What is a convective outlook?

A convective outlook is an advanced meteorological term that refers to the predicted severity and path of a storm. A convective outlook forecasts a combination of factors: the severity of the storm, the timing of the threat, and the expected path of the severe weather system. The convective outlook is expressed in four moments (Day 1, Day 2, Day 3, and Day 4-8) as well as colors and graphics. 

The timeline for a convective outlook is as follows: 

  • Day 1: The risk of severe weather “today” through early “tomorrow morning”. The Day 1 forecast is issued five times during the day, starting at 06z (2AM EDT), 13z (9AM EDT), 1630z (12:30PM EDT), 20z (4PM EDT), and 01z (9PM EDT). 
  • Day 2: Predictably, Day 2 covers the 24 hours following Day 1 (tomorrow morning). Day 2 convective outlooks are issued twice daily starting at 07z (3AM EDT), followed by 1730z (1:30PM EDT).
  • Day 3: Day 3 covers the 24 hours following Day 2. This convective outlook is issued by 0830z on standard time and 0730z on daylight time 
  • Day 4-8: The final convective outlook is issued at 10z daily (6AM EDT) in the days following Day 3, and indicates a 15% or 30% or higher probability that a severe thunderstorm will occur within 25 miles of any point.

These convective outlooks are issued using five specific categories indicating the severity of the storm. The categories range from marginal to high, as outlined in the convective outlook chart below:

(Image source)


These categories, along with the day timeline, can be a bit confusing. As the Storm Prediction Center summarizes, “The greater the threat (from Slight to High), the greater the risk for severe weather which could be either in a number of events or intensity or both.” 

A convective outlook is seen as generally accurate. These forecasts use current trends in satellite and radar imagery, weather model output, pattern recognition, and expert forecasters to deliver predictions on the storm path and intensity. Tools like marine buoys are also playing an increasing role in informing convective outlooks. 

How buoys help with convective outlooks

Convective outlooks cover thunderstorms, not hurricanes. As such, there are limits to how useful a marine buoy can be in providing data for a convective outlook. 

However, convective outlooks do benefit from data collected by marine buoys off the coast. Moored networks of weather buoys that record and transmit weather and ocean data can host various interchangeable sensors. These sensors can provide new real-time data streams, collecting data on temperature, wind speed, and even wave height. Among other benefits, this capability unlocks new possibilities for convective outlooks and weather warnings. 

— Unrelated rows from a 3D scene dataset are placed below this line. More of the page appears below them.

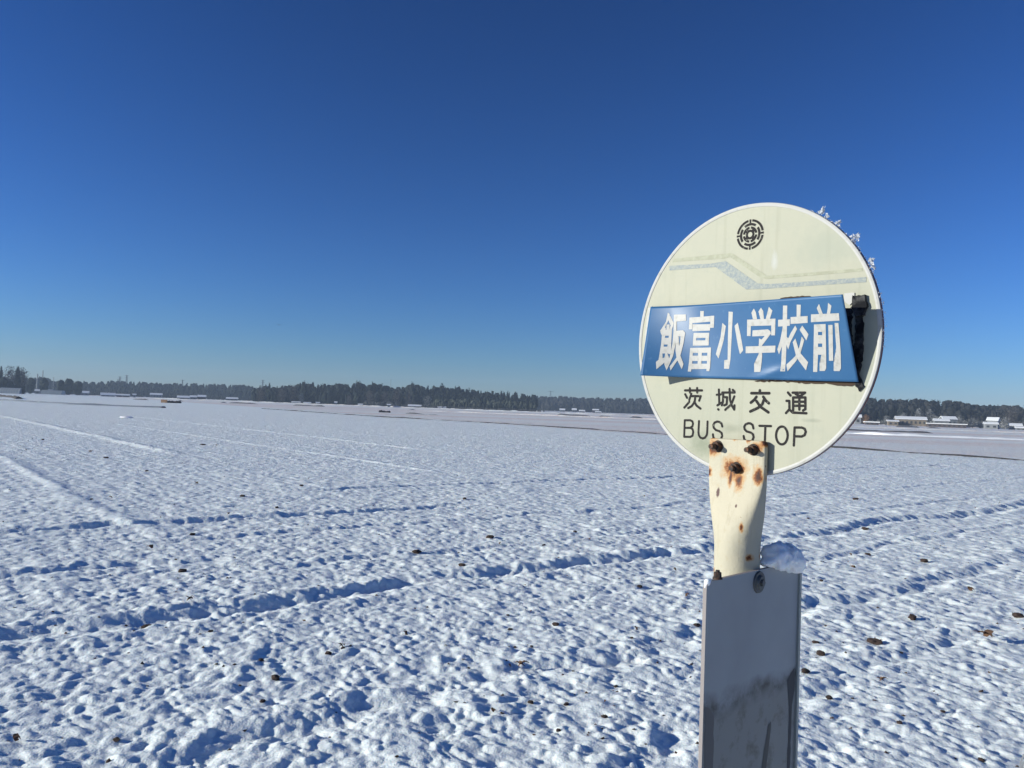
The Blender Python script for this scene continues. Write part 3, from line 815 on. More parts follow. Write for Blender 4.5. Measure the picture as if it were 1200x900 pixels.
SH = {"飯":[[[101,92],[111,117],[108,188],[75,414],[68,353],[94,224]],[[101,92],[117,157],[134,244],[131,298],[120,285],[101,175]],[[76,322],[95,310],[95,423],[90,550],[91,581],[87,675],[89,735],[84,796],[72,797],[72,755],[78,530],[78,420]],[[98,267],[113,263],[114,344],[99,344]],[[75,341],[124,336],[125,422],[78,426]],[[79,457],[124,453],[124,548],[80,551]],[[79,582],[124,579],[124,674],[77,678]],[[118,285],[130,295],[126,334],[126,684],[115,685],[108,580],[112,456],[114,336]],[[61,801],[72,767],[102,728],[106,784],[66,904]],[[100,672],[110,676],[125,780],[110,913],[99,830],[98,734]],[[135,125],[201,127],[201,214],[136,225]],[[135,125],[150,126],[150,358],[147,539],[137,707],[113,895],[106,848],[121,732],[132,539],[136,358]],[[147,356],[185,347],[196,385],[190,428],[148,433]],[[172,394],[196,385],[186,537],[171,704],[128,913],[123,858],[153,730],[165,574],[172,478]],[[148,425],[162,436],[164,538],[169,681],[186,816],[178,891],[155,753],[148,634]]],"富":[[[283,88],[304,91],[300,172],[281,170]],[[220,172],[362,161],[359,236],[219,250]],[[220,172],[237,171],[233,334],[215,338]],[[341,161],[362,161],[355,321],[334,322]],[[236,268],[336,271],[332,358],[234,360]],[[240,386],[327,388],[324,455],[237,453]],[[235,489],[322,489],[319,558],[233,560]],[[237,448],[253,448],[250,494],[235,494]],[[305,450],[324,451],[322,494],[302,493]],[[219,593],[332,586],[329,656],[217,660]],[[216,699],[327,697],[324,766],[212,772]],[[211,810],[322,805],[318,874],[207,886]],[[217,654],[232,654],[226,818],[220,918],[205,918],[212,784]],[[259,653],[279,653],[272,810],[253,811]],[[310,653],[329,653],[323,791],[314,906],[298,905],[304,791]]],"小":[[[444,117],[467,124],[448,452],[431,743],[419,870],[393,869],[398,757],[416,749],[428,451]],[[404,263],[422,304],[403,495],[368,735],[355,676],[388,449]],[[488,267],[496,421],[502,626],[483,678],[477,565],[469,306]]],"学":[[[580,96],[588,145],[590,232],[569,230],[565,148]],[[617,90],[626,134],[625,236],[607,234],[602,137]],[[657,86],[672,136],[653,244],[632,247],[650,132]],[[539,233],[682,236],[677,318],[536,316]],[[539,233],[560,234],[547,444],[529,443]],[[662,236],[682,236],[669,442],[650,441]],[[561,373],[638,365],[649,388],[650,420],[634,446],[556,449]],[[651,418],[599,568],[584,567],[589,475],[601,492],[622,439]],[[517,577],[665,570],[659,655],[513,665]],[[584,546],[601,546],[593,719],[577,903],[546,907],[550,799],[569,794],[578,676]]],"校":[[[727,82],[747,85],[727,408],[695,891],[674,892],[706,407]],[[694,252],[750,251],[745,329],[689,335]],[[712,337],[726,339],[705,524],[676,679],[671,617],[691,500]],[[720,443],[726,472],[738,525],[722,620],[717,559]],[[792,81],[811,86],[800,232],[783,230]],[[755,226],[834,222],[829,303],[750,309]],[[771,329],[777,372],[736,534],[728,490],[747,410]],[[803,332],[825,438],[811,512],[788,381]],[[793,464],[802,505],[776,665],[752,758],[706,890],[705,806],[751,700],[774,596]],[[748,531],[763,486],[772,630],[776,665],[804,774],[789,875],[761,746],[754,688]]],"前":[[[893,89],[902,209],[886,207],[880,136]],[[933,82],[945,119],[933,213],[919,211],[927,149]],[[850,206],[971,207],[968,291],[844,297]],[[856,325],[874,325],[852,688],[837,891],[819,892],[835,642]],[[856,325],[907,324],[902,415],[851,412]],[[854,451],[895,453],[890,551],[848,550]],[[846,591],[887,592],[882,684],[840,684]],[[892,325],[907,324],[890,643],[878,846],[870,878],[848,879],[853,784],[866,778],[873,643]],[[918,336],[936,337],[913,755],[895,755]],[[946,316],[962,318],[951,644],[940,844],[932,877],[908,876],[914,775],[925,771],[935,599]]]}
for ci, (k, polys) in enumerate(SH.items()):
    bm = bmesh.new()
    for pi, poly in enumerate(polys):
        b2 = bmesh.new()
        f = b2.faces.new([b2.verts.new((p[0] / 1000., p[1] / 1000., 0)) for p in poly])
        bmesh.ops.triangulate(b2, faces=b2.faces)
        for ax, stp in ((0, .02), (1, .06)):
            lo = min(v.co[ax] for v in b2.verts); hi = max(v.co[ax] for v in b2.verts)
            c = math.ceil(lo / stp) * stp
            while c < hi:
                no = (1, 0, 0) if ax == 0 else (0, 1, 0); pc = (c, 0, 0) if ax == 0 else (0, c, 0)
                bmesh.ops.bisect_plane(b2, geom=list(b2.verts) + list(b2.edges) + list(b2.faces), plane_co=pc, plane_no=no)
                c += stp
        mp = {}
        for v in b2.verts: mp[v] = bm.verts.new(S_(v.co.x, v.co.y, .0003 + .00003 * pi))
        for f in b2.faces:
            try:
                g = bm.faces.new([mp[v] for v in f.verts]); g.normal_update()
                if g.normal.y > 0: g.normal_flip()
            except ValueError: pass
        b2.free()
    sign_part('character', bm_mesh('character', bm, white_l), plate, 'white character ' + k + ' on the blue plate')

# the post: flat and wide where the disc is bolted on, round below
def post_mesh():
    bm = bmesh.new(); rows = []
    zs = [-.1655, -.168, -.175, -.19, -.21, -.225, -.24, -.26, -.28, -.30, -.32, -.34, -.36, -.38, -.42, -.5, -.8, -1.2, -(C0.z - footz) - .25]
    for z in zs:
        t = min(1, max(0, (-z - .215) / .125)); t = t * t * (3 - 2 * t)
        hw = .0525 * (1 - t) + .0365 * t; hd = .0065 * (1 - t) + .0365 * t
        if z > -.167: hw -= .004
        ex = 6.0 * (1 - t) + 2.0 * t
        yc = -.0095 * (1 - t) + (-.004) * t
        n_ = 48; row = []
        for k in range(n_):
            a_ = 2 * math.pi * k / n_
            c_, s_ = math.cos(a_), math.sin(a_)
            row.append(bm.verts.new((-.0025 + hw * math.copysign(abs(c_) ** (2 / ex), c_), yc + hd * math.copysign(abs(s_) ** (2 / ex), s_), z)))
        rows.append(row)
    for A_, B_ in zip(rows[:-1], rows[1:]):
        for k in range(48): bm.faces.new((A_[k], A_[(k + 1) % 48], B_[(k + 1) % 48], B_[k])).smooth = True
    bm.faces.new(rows[0]); bm.faces.new(rows[-1])
    bmesh.ops.recalc_face_normals(bm, faces=bm.faces)
    return bm_mesh('post', bm, post_m)
post = sign_part('post', post_mesh(), None, 'cream painted post, flattened at the top and rust stained')
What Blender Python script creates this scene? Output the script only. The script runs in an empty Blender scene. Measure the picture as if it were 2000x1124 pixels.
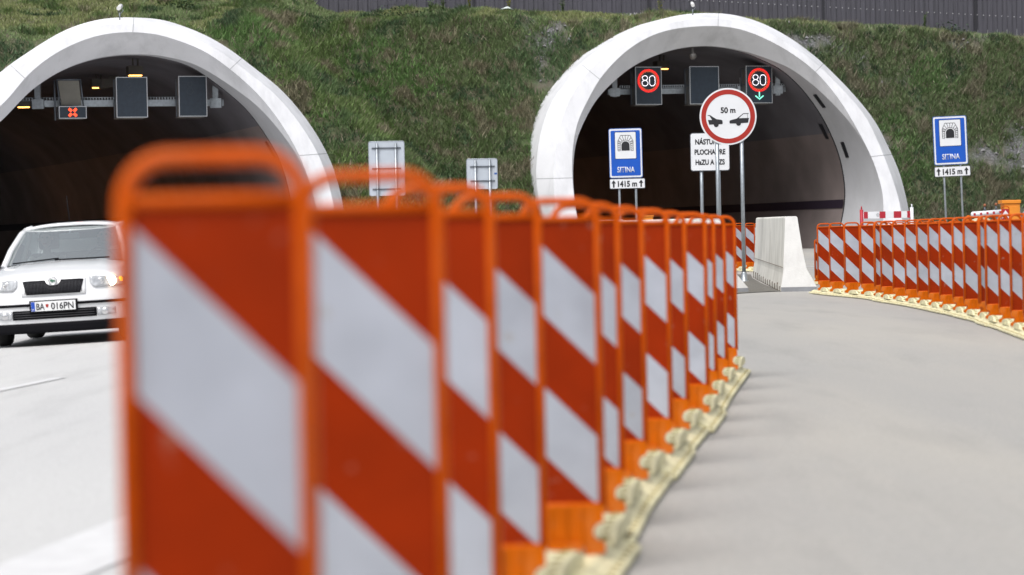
import bpy, bmesh, math, random
import numpy as np
from mathutils import Matrix, Vector, noise
random.seed(7); rng = np.random.default_rng(7)
sc = bpy.context.scene; COL = sc.collection
R = math.radians
# ------------------------------------------------------------------ camera
CAMZ, FPX = 0.97, 5000.0
PITCH, ROLL = math.atan(96/5000), math.atan(0.02)
CR = Matrix.Rotation(R(90)-PITCH, 3, 'X') @ Matrix.Rotation(-ROLL, 3, 'Z')
cam = bpy.data.objects.new('camera', bpy.data.cameras.new('camera')); COL.objects.link(cam)
cam.matrix_world = Matrix.Translation((0, 0, CAMZ)) @ CR.to_4x4()
cam.data.lens = 90; cam.data.sensor_width = 36; cam.data.clip_start = 0.05; cam.data.clip_end = 2000
cam.data.dof.use_dof = True; cam.data.dof.focus_distance = 48; cam.data.dof.aperture_fstop = 3.0
sc.camera = cam
# ------------------------------------------------------------------ world, sun, exposure
SUN_EL, SUN_AZ = 58, 205        # azimuth clockwise from +Y : behind the camera, to the left
w = bpy.data.worlds.new('World'); sc.world = w; w.use_nodes = True
nt = w.node_tree; bg = nt.nodes['Background']
sky = nt.nodes.new('ShaderNodeTexSky'); sky.sky_type = 'NISHITA'; sky.sun_disc = False
sky.sun_elevation = R(SUN_EL); sky.sun_rotation = R(SUN_AZ); sky.dust_density = 4.0; sky.air_density = 1.0; sky.ozone_density = 1.0
hsv = nt.nodes.new('ShaderNodeHueSaturation'); hsv.inputs['Saturation'].default_value = 0.30
nt.links.new(sky.outputs[0], hsv.inputs['Color']); nt.links.new(hsv.outputs[0], bg.inputs[0]); bg.inputs[1].default_value = 0.13
sl = bpy.data.lights.new('sun', 'SUN'); sl.energy = 1.9; sl.angle = R(30); sl.color = (1, .97, .93)
so = bpy.data.objects.new('sun', sl); COL.objects.link(so)
sd = Vector((math.sin(R(SUN_AZ))*math.cos(R(SUN_EL)), math.cos(R(SUN_AZ))*math.cos(R(SUN_EL)), math.sin(R(SUN_EL))))
so.rotation_euler = sd.to_track_quat('Z', 'Y').to_euler()
sc.view_settings.view_transform = 'Standard'; sc.view_settings.look = 'None'; sc.view_settings.exposure = 0.25
try: sc.cycles.max_bounces = 8; sc.cycles.transparent_max_bounces = 12
except Exception: pass

# ------------------------------------------------------------------ geometry helpers
def ray(px, py):
    return (CR @ Vector(((px-1000)/FPX, (562-py)/FPX, -1)))
def P(px, py, Y):
    r = ray(px, py); return Vector((0, 0, CAMZ)) + r*(Y/r.y)
def Ppl(px, py, X0, Y0, k=0.32):     # meets the upright plane  Y = Y0 + k (X-X0)
    r = ray(px, py); t = (Y0 - k*X0)/(r.y - k*r.x); return Vector((0, 0, CAMZ)) + r*t
LEAN = 0.40
def Pln(px, py, X0, Y0, k=0.32, m=LEAN):     # same plane, leaning back by m per metre of height
    r = ray(px, py); t = (Y0 - k*X0 + m*CAMZ)/(r.y - k*r.x - m*r.z); return Vector((0, 0, CAMZ)) + r*t
def sstep(a, b, x):
    t = min(1, max(0, (x-a)/(b-a))); return t*t*(3-2*t)
def G(X, Y):
    c = max(0.0, -0.8-X); c = min(c, 14)
    return -0.04*c + 0.35*sstep(40, 92, Y) - 0.023*(1-sstep(11, 26, Y))
def Gpx(px, py):
    lo, hi = 1.0, 200.0
    for _ in range(50):
        m = (lo+hi)/2; p = P(px, py, m)
        if p.z > G(p.x, p.y): lo = m
        else: hi = m
    return P(px, py, lo)
AX = Vector((-0.3048, 0.9524, 0))    # tunnel axis
UX = Vector((0.9524, 0.3048, 0))     # across it

class MB:
    def __init__(s): s.v = []; s.f = []; s.sm = []
    def add(s, vs, fs, smooth=False):
        o = len(s.v); s.v += [tuple(v) for v in vs]; s.f += [tuple(i+o for i in f) for f in fs]; s.sm += [smooth]*len(fs); return s
    def box(s, a, b, M=None):
        (x0, y0, z0), (x1, y1, z1) = a, b
        vs = [Vector(p) for p in ((x0,y0,z0),(x1,y0,z0),(x1,y1,z0),(x0,y1,z0),(x0,y0,z1),(x1,y0,z1),(x1,y1,z1),(x0,y1,z1))]
        if M is not None: vs = [M @ v for v in vs]
        return s.add(vs, [(0,3,2,1),(4,5,6,7),(0,1,5,4),(1,2,6,5),(2,3,7,6),(3,0,4,7)])
    def tube(s, pts, r, n=10, closed=False, ell=None, smooth=True):
        # sweep; r number or list; ell=(a,b,up) elliptical section along 'up'
        pts = [Vector(p) for p in pts]; N = len(pts); vs = []; prev = None
        for i, p in enumerate(pts):
            if closed: t = (pts[(i+1) % N]-pts[i-1]).normalized()
            else: t = (pts[min(i+1, N-1)]-pts[max(i-1, 0)]).normalized()
            up = Vector(ell[2]) if ell else (prev if prev else (Vector((0,0,1)) if abs(t.z) < .9 else Vector((1,0,0))))
            a = (up - t*up.dot(t)).normalized(); b = t.cross(a); prev = a
            rr = r[i] if isinstance(r, (list, tuple)) else r
            ra, rb = (ell[0], ell[1]) if ell else (rr, rr)
            for k in range(n):
                th = 2*math.pi*k/n; c, d = math.cos(th), math.sin(th)
                if ell: c = math.copysign(abs(c)**.55, c); d = math.copysign(abs(d)**.55, d)
                vs.append(p + a*(ra*c) + b*(rb*d))
        fs = []
        for i in range(N if closed else N-1):
            j = (i+1) % N
            for k in range(n):
                l = (k+1) % n; fs.append((i*n+k, i*n+l, j*n+l, j*n+k))
        s.add(vs, fs, smooth)
        if not closed:
            o = len(s.v)-len(vs); s.f.append(tuple(o+k for k in reversed(range(n)))); s.f.append(tuple(o+(N-1)*n+k for k in range(n))); s.sm += [False, False]
        return s
    def prism(s, poly, y0, y1, M=None):     # polygon in x,z extruded in y
        n = len(poly); vs = [Vector((x, y0, z)) for x, z in poly]+[Vector((x, y1, z)) for x, z in poly]
        if M is not None: vs = [M @ v for v in vs]
        return s.add(vs, [tuple(range(n)), tuple(range(2*n-1, n-1, -1))]+[(i, i+n, (i+1) % n+n, (i+1) % n) for i in range(n)])
    def grid(s, rows, smooth=True, flip=False):
        nr, nc = len(rows), len(rows[0]); vs = [p for r_ in rows for p in r_]; fs = []
        for i in range(nr-1):
            for j in range(nc-1):
                q = (i*nc+j, i*nc+j+1, (i+1)*nc+j+1, (i+1)*nc+j); fs.append(q[::-1] if flip else q)
        return s.add(vs, fs, smooth)
    def lathe(s, prof, c, n=20, axis='z'):
        rows = []
        for r_, h in prof:
            rows.append([])
            for k in range(n+1):
                t = 2*math.pi*k/n; a, b = r_*math.cos(t), r_*math.sin(t)
                p = (a, b, h) if axis == 'z' else ((a, h, b) if axis == 'y' else (h, a, b))
                rows[-1].append(Vector(c)+Vector(p))
        return s.grid(rows)
    def build(s, name, mat, parent=None, bevel=0, merge=False, solid=0, fixn=True):
        me = bpy.data.meshes.new(name); me.from_pydata(s.v, [], s.f)
        me.polygons.foreach_set('use_smooth', s.sm)
        if merge or fixn:
            bm = bmesh.new(); bm.from_mesh(me)
            if merge: bmesh.ops.remove_doubles(bm, verts=bm.verts, dist=1e-4)
            if fixn: bmesh.ops.recalc_face_normals(bm, faces=bm.faces)
            bm.to_mesh(me); bm.free()
        me.materials.append(mat); o = bpy.data.objects.new(name, me); COL.objects.link(o)
        if parent is not None: o.parent = parent
        if solid:
            m = o.modifiers.new('s', 'SOLIDIFY'); m.thickness = solid; m.offset = 0
        if bevel:
            m = o.modifiers.new('b', 'BEVEL'); m.width = bevel; m.segments = 2; m.limit_method = 'ANGLE'; m.angle_limit = R(40)
        return o
def tag(o, label=None, cat=None, group=None, kind=None):
    if label: o['label'] = label
    if cat: o['category'] = cat
    if group: o['group'] = group
    if kind: o['kind'] = kind
    return o
def thing(name, label, cat, loc=(0,0,0), rz=0, group=None, rx=0, ry=0):
    o = bpy.data.objects.new(name, None); COL.objects.link(o); o.location = loc; o.rotation_euler = (rx, ry, rz); o.empty_display_size = .1
    return tag(o, label, cat, group)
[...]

Because weather fronts and storm systems often begin to form over water, these moored networks provide a consistent pulse on the sea state so communities can detect incoming storms and inform weather warnings. Additionally, communities can start to build robust historical data to be better prepared for natural disasters along the coast and further inland. Disaster planning can be achieved using data patterns, rather than guesswork. 

[Read more: Overcoming Coastal Challenges in the US with Moored Buoy Networks

Why do convective outlooks matter?

Convective outlooks are used by a host of industries and purposes. Pilots use convective outlooks to make sure their flight path is safe before taking off, as well as to re-route in the instance of a severe weather prediction. 

For tornadoes, weather fronts, and other extreme weather events, a convective outlook is particularly important for evacuation or shelter-in-place orders. These forecasts are seen as highly reliable; but unfortunately, public education on convective outlooks is lacking. The categories used in the convective outlook chart are not intuitive, research shows.

“It’s been shown time and time again, however, that the general public doesn’t understand the categories. Is a slight risk or a marginal risk more significant? And why is moderate risk not in the middle? What’s an enhanced risk? Meteorologists know the system like the back of their hands. But the public does not,” reported the Washington Post.  

Part of the problem is that a convective outlook was never meant to be used in public broadcasts. Its intended use as a tool for meteorologists was altered by federal law which governs the Storm Prediction Center as a public agency. There’s a big opportunity to make convective outlooks not only more advanced with marine buoy data, but also more intuitive and ready for public consumption. 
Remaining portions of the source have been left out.